THE TASK>
Extract exactly those lines that lie between the start of the material and the line with "back = Vector((yaw, depth, 0))", including both boundary lines and no others.

STORED DATA>

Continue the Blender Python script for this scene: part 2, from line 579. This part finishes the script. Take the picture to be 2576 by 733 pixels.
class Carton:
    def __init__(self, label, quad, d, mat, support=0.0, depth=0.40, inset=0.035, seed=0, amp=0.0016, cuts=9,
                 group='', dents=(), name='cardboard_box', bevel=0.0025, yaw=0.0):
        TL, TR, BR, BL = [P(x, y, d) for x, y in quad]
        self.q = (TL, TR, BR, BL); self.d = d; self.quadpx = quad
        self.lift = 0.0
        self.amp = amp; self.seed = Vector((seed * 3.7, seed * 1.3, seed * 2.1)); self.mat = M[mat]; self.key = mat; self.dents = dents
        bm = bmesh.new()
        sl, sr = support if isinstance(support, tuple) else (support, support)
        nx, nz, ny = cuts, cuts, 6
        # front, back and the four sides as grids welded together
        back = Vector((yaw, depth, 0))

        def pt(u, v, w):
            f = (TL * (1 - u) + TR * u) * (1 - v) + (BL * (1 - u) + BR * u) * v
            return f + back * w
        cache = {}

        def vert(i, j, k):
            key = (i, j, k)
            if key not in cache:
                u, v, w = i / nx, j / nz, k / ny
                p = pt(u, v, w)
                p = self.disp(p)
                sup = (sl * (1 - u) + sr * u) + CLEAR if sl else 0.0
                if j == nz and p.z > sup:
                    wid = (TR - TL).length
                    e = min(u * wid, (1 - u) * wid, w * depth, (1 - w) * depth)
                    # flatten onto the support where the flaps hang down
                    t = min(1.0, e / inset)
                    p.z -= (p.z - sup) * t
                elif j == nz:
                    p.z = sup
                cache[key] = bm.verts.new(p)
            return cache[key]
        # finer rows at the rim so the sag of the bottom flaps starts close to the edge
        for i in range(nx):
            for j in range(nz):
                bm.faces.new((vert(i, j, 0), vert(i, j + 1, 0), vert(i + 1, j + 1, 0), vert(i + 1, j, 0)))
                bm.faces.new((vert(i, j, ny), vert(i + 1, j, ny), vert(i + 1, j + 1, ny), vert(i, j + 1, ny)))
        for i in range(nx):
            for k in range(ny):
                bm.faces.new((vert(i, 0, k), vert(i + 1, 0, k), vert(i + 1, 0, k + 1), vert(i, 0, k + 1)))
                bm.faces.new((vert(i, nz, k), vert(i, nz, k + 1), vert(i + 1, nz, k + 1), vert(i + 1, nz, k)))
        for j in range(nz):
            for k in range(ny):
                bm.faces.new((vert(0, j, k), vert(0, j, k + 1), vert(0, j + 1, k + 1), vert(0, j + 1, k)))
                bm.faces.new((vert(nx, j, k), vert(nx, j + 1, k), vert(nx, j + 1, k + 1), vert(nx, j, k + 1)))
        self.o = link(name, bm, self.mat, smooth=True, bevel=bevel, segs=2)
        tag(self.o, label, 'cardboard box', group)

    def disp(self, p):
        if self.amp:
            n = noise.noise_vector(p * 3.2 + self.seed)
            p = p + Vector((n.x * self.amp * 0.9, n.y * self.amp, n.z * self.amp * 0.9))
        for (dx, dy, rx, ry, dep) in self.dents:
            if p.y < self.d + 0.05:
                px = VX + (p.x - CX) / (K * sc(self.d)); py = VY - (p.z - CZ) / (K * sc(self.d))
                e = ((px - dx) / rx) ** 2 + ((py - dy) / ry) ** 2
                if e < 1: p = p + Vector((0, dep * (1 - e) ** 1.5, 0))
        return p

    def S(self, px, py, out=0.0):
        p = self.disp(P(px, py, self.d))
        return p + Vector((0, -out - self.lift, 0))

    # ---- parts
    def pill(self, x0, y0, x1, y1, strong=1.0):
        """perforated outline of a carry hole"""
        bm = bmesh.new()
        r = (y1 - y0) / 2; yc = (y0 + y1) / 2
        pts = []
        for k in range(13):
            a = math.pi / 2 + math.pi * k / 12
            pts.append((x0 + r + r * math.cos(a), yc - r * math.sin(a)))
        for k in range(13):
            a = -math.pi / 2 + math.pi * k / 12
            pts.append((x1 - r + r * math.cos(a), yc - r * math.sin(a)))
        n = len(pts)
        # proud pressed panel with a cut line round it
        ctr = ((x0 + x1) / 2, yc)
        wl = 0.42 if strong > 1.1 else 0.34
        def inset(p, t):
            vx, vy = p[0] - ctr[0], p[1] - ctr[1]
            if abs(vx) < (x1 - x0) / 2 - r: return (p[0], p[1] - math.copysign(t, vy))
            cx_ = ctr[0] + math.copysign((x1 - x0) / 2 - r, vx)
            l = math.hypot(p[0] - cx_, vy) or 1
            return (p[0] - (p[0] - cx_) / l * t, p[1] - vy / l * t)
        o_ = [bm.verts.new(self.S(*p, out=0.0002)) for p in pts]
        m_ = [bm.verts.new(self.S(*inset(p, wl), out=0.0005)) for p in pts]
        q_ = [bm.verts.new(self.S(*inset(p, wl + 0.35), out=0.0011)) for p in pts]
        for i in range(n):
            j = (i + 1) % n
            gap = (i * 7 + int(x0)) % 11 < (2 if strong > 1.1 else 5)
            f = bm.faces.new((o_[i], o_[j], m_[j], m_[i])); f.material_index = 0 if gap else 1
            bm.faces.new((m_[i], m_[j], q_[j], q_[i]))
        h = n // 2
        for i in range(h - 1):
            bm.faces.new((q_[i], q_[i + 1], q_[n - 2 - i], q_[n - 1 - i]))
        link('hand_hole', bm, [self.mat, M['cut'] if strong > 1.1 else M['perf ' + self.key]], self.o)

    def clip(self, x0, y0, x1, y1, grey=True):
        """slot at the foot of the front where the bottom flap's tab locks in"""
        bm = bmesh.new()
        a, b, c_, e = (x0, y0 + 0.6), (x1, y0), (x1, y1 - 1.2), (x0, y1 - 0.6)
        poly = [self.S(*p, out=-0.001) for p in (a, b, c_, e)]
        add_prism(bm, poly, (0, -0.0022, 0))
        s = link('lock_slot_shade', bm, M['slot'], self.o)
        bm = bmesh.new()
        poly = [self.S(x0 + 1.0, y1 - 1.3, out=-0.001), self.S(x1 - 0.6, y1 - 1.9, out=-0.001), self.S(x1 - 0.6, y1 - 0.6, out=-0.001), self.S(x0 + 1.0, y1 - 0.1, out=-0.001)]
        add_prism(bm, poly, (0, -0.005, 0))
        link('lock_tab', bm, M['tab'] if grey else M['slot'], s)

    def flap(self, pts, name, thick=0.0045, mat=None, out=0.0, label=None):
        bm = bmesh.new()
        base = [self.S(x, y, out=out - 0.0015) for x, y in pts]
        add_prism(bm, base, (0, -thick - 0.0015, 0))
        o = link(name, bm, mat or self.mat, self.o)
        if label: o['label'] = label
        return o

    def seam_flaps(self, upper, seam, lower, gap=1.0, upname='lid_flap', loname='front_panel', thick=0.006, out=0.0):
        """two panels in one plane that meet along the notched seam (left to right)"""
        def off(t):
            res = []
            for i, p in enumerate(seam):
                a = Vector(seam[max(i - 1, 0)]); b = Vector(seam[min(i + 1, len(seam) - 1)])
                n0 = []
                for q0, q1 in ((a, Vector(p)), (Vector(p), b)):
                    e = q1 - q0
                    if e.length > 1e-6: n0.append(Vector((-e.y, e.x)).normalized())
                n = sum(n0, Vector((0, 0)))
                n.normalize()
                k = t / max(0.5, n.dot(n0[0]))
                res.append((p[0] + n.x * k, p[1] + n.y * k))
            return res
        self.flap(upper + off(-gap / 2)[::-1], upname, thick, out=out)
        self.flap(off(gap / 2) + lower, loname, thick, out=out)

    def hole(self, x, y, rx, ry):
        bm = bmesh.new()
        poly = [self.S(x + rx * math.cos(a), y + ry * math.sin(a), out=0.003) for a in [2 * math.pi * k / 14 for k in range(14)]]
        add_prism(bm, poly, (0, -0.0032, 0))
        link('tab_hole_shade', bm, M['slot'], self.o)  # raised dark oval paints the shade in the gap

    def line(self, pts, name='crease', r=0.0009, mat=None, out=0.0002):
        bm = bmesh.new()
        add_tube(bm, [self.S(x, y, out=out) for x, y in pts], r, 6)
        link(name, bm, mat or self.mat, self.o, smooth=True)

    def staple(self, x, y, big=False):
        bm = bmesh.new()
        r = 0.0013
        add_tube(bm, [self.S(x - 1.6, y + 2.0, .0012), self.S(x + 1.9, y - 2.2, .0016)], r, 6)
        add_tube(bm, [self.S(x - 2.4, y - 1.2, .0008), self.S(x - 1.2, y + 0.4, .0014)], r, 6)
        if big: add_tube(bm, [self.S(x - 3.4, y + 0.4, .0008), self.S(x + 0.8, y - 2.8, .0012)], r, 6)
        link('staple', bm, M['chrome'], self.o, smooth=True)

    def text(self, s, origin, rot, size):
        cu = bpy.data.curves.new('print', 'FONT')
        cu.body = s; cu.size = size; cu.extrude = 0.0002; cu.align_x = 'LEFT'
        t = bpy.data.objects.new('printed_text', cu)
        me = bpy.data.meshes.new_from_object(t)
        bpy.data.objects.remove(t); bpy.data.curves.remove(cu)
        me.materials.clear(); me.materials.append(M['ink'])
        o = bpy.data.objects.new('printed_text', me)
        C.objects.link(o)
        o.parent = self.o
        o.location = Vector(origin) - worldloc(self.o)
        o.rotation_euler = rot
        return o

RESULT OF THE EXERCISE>
Continue the Blender Python script for this scene: part 2, from line 579. This part finishes the script. Take the picture to be 2576 by 733 pixels.
class Carton:
    def __init__(self, label, quad, d, mat, support=0.0, depth=0.40, inset=0.035, seed=0, amp=0.0016, cuts=9,
                 group='', dents=(), name='cardboard_box', bevel=0.0025, yaw=0.0):
        TL, TR, BR, BL = [P(x, y, d) for x, y in quad]
        self.q = (TL, TR, BR, BL); self.d = d; self.quadpx = quad
        self.lift = 0.0
        self.amp = amp; self.seed = Vector((seed * 3.7, seed * 1.3, seed * 2.1)); self.mat = M[mat]; self.key = mat; self.dents = dents
        bm = bmesh.new()
        sl, sr = support if isinstance(support, tuple) else (support, support)
        nx, nz, ny = cuts, cuts, 6
        # front, back and the four sides as grids welded together
        back = Vector((yaw, depth, 0))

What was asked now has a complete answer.